Mobile Communication Protocols

Any device that does not need to remain at one place to carry out its functions is a mobile device. So laptops, smartphones and personal digital assistants are some examples of mobile devices. Due to their portable nature, mobile devices connect to networks wirelessly. Mobile devices typically use radio waves to communicate with other devices and networks. Here we will discuss the protocols used to carry out mobile communication.

Mobile communication protocols use multiplexing to send information. Multiplexing is a method to combine multiple digital or analog signals into one signal over the data channel. This ensures optimum utilization of expensive resource and time. At the destination these signals are de-multiplexed to recover individual signals.

Mobile Communication Protocols

These are the types of multiplexing options available to communication channels −

  • FDM (Frequency Division Multiplexing) − Here each user is assigned a different frequency from the complete spectrum. All the frequencies can then simultaneously travel on the data channel.

  • TDM (Time Division Multiplexing) − A single radio frequency is divided into multiple slots and each slot is assigned to a different user. So multiple users can be supported simultaneously.

  • CDMA (Code Division Multiplexing) − Here several users share the same frequency spectrum simultaneously. They are differentiated by assigning unique codes to them. The receiver has the unique key to identify the individual calls.

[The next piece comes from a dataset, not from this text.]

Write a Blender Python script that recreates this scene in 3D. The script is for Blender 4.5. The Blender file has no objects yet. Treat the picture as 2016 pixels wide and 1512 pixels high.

GSM stands for Global System for Mobile communications. GSM is one of the most widely used digital wireless telephony system. It was developed in Europe in 1980s and is now international standard in Europe, Australia, Asia and Africa. Any GSM handset with a SIM (Subscriber Identity Module) card can be used in any country that uses this standard. Every SIM card has a unique identification number. It has memory to store applications and data like phone numbers, processor to carry out its functions and software to send and receive messages

GSM technology uses TDMA (Time Division Multiple Access) to support up to eight calls simultaneously. It also uses encryption to make the data more secure.

The frequencies used by the international standard is 900 MHz to 1800 MHz However, GSM phones used in the US use 1900 MHz frequency and hence are not compatible with the international system.


CDMA stands for Code Division Multiple Access. It was first used by the British military during World War II. After the war its use spread to civilian areas due to high service quality. As each user gets the entire spectrum all the time, voice quality is very high. Also, it is automatically encrypted and hence provides high security against signal interception and eavesdropping.


WLL stands for Wireless in Local Loop. It is a wireless local telephone service that can be provided in homes or offices. The subscribers connect to their local exchange instead of the central exchange wirelessly. Using wireless link eliminates last mile or first mile construction of network connection, thereby reducing cost and set up time. As data is transferred over very short range, it is more secure than wired networks.

WLL system consists of user handsets and a base station. The base station is connected to the central exchange as well as an antenna. The antenna transmits to and receives calls from users through terrestrial microwave links. Each base station can support multiple handsets depending on its capacity.


GPRS stands for General Packet Radio Services. It is a packet based wireless communication technology that charges users based on the volume of data they send rather than the time duration for which they are using the service. This is possible because GPRS sends data over the network in packets and its throughput depends on network traffic. As traffic increases, service quality may go down due to congestion, hence it is logical to charge the users as per data volume transmitted.

GPRS is the mobile communication protocol used by second (2G) and third generation (3G) of mobile telephony. It pledges a speed of 56 kbps to 114 kbps, however the actual speed may vary depending on network load.